Ответа по существу, он, разумеется, не получает. А герой Крестовского Хвалынцев - член тайного общества (Варшавского отделения "Земли и воли") сталкивается со своим негласным начальником по заговорщической работе поручиком Паляницей – тоже членом тайного общества. Его прототипом был офицер-малоросс Потебня (Андрий Опанасович – опять Андрий!) - родной брат известного руского филолога. Потебня принял активное участие в бунте на польской, разумеется, стороне. В отряде генерала Мариана Лангевича. Убит в марте 1863 г. правительственными войсками.
Надо же такому случиться, что Паляница является поклонником Шевченки и держит у себя на полке среди пяти или шести книг – «Кобзарь».
Как же повести на свержение самодержавия простых солдат? – недоумевает колеблющийся Хвалынцев. – Кто-же поведет их за поляков, и почему опять-таки вы так уверены, что солдаты пойдут за них?
«Мы поведем! – уверенно отвечает Паляница. — И сами же поляки!..Вот кто! А пойдут во имя идеи. Идеи свободы и прав человека... А кто за идею не пойдет, тот за водку пойдет, деньгами купим!.. У поляков есть деньги... Много денег! Всю европейскую дипломатию скупили, вот что!»
Средством же сколачивания людей в стаи и выработки послушания становится, по Палянице, террор. «Где идея не поможет, там казнить, расстреливать! Что человек, что плевок, разве не одно и то же?»
Желание «сыграть за поляков» Паляница обосновывает так: «Поляк с малороссом, положим, злые враги... Но у меня п у поляка есть общий злейший враг — правительство!.. Я помогу поляку свалить прежде всего этого общего врага... а уж потом... там мы сами промеж себя разберемся...»

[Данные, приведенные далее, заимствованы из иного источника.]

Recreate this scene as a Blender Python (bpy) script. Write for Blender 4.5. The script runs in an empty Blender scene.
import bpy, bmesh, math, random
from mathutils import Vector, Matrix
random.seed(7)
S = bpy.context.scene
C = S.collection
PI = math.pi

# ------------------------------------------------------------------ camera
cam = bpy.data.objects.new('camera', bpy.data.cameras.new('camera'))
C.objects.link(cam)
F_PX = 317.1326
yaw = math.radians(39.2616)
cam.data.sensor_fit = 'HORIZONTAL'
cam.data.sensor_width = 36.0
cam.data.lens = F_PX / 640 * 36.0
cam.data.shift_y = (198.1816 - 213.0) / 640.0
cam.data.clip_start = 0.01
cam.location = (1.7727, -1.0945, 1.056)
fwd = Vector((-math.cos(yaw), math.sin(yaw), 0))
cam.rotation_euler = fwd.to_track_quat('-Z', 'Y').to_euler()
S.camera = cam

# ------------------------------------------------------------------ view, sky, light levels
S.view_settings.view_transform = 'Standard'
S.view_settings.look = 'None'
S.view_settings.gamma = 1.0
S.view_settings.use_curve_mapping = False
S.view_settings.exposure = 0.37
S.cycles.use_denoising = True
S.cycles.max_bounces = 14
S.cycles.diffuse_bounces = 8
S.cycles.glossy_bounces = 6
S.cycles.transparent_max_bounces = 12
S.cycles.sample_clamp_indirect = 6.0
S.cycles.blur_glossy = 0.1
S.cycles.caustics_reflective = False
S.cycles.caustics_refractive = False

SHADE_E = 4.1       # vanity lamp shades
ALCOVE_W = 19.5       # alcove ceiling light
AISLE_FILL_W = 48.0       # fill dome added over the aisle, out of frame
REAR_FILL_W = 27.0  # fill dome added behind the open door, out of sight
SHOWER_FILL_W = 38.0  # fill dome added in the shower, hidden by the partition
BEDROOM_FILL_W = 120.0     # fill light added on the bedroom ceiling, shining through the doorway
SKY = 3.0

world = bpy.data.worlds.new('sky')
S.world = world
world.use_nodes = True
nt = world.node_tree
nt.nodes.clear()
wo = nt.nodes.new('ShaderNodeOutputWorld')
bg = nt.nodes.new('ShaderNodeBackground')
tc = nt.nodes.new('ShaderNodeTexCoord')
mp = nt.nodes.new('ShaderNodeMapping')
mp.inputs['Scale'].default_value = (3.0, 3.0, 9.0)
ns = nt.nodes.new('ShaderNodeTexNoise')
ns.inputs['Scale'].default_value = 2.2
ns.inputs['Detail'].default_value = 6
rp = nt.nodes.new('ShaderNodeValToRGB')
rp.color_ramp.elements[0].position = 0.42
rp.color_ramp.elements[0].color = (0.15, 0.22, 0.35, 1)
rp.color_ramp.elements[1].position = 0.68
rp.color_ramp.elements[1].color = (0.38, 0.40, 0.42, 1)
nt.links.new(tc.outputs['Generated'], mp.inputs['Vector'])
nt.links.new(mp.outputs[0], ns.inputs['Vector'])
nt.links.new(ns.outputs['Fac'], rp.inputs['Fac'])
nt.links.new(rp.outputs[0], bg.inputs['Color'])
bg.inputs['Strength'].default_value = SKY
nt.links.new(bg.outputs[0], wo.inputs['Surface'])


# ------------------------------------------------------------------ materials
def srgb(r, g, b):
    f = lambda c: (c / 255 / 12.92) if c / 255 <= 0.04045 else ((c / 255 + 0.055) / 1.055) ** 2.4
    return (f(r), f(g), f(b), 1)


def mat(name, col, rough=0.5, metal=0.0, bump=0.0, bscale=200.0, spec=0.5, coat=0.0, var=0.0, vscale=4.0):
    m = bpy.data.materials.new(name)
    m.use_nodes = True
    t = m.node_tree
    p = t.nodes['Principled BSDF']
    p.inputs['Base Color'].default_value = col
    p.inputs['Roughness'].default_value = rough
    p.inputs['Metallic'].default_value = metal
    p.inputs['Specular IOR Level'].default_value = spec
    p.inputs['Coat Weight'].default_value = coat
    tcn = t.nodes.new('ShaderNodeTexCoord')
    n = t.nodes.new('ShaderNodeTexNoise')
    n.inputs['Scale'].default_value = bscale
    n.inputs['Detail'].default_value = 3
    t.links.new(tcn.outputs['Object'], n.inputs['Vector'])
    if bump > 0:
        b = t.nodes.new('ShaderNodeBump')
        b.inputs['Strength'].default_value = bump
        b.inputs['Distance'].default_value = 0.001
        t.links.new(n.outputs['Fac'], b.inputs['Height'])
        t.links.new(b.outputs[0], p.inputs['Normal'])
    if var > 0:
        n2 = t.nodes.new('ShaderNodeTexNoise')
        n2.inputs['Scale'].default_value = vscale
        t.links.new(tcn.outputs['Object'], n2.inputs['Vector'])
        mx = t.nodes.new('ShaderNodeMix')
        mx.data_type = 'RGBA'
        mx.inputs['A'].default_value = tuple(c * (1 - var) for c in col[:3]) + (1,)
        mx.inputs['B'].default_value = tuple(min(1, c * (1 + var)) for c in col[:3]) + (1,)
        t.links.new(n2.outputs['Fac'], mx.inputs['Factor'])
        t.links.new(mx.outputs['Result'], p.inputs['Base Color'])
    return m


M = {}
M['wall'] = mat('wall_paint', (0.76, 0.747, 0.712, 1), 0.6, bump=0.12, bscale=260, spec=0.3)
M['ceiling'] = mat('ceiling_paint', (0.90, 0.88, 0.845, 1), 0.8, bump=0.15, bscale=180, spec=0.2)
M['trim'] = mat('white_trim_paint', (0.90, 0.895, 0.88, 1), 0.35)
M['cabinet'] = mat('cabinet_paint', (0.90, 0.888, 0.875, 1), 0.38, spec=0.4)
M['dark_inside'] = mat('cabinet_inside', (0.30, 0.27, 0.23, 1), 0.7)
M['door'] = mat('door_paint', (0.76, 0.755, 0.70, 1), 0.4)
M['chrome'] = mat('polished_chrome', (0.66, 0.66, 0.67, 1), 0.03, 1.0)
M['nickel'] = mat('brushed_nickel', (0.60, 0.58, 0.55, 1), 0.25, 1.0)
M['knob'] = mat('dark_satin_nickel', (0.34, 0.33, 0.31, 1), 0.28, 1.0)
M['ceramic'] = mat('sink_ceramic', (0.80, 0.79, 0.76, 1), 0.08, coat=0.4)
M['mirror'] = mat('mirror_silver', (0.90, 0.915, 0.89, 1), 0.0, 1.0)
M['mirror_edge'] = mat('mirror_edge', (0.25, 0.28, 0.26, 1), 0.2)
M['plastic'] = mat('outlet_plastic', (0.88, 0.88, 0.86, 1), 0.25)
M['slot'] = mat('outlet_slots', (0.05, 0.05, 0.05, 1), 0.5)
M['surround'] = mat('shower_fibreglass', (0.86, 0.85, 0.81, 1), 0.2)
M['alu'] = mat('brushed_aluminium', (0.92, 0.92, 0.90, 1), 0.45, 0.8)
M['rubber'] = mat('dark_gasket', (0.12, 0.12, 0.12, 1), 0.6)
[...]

Участие хохлов в польской бузе слегка озадачивает. Вроде и крепостное право уже отменили – последнюю зацепку для обоснования бунтов.
И еще одно любопытное наблюдение: после выстрелов дегенерата Каракозова, хохломаны, популяризировавшие алкаша кобзаря, на несколько лет поджали хвосты. Иные из них опаласись, в частности, что украинской литературе в Петербурге и Великой России настал конец.
Опасались чего?
P.S. И да: никаким репрессиям филолог Потебня за художества своего братца-изменника не подвергался. Дикарское время!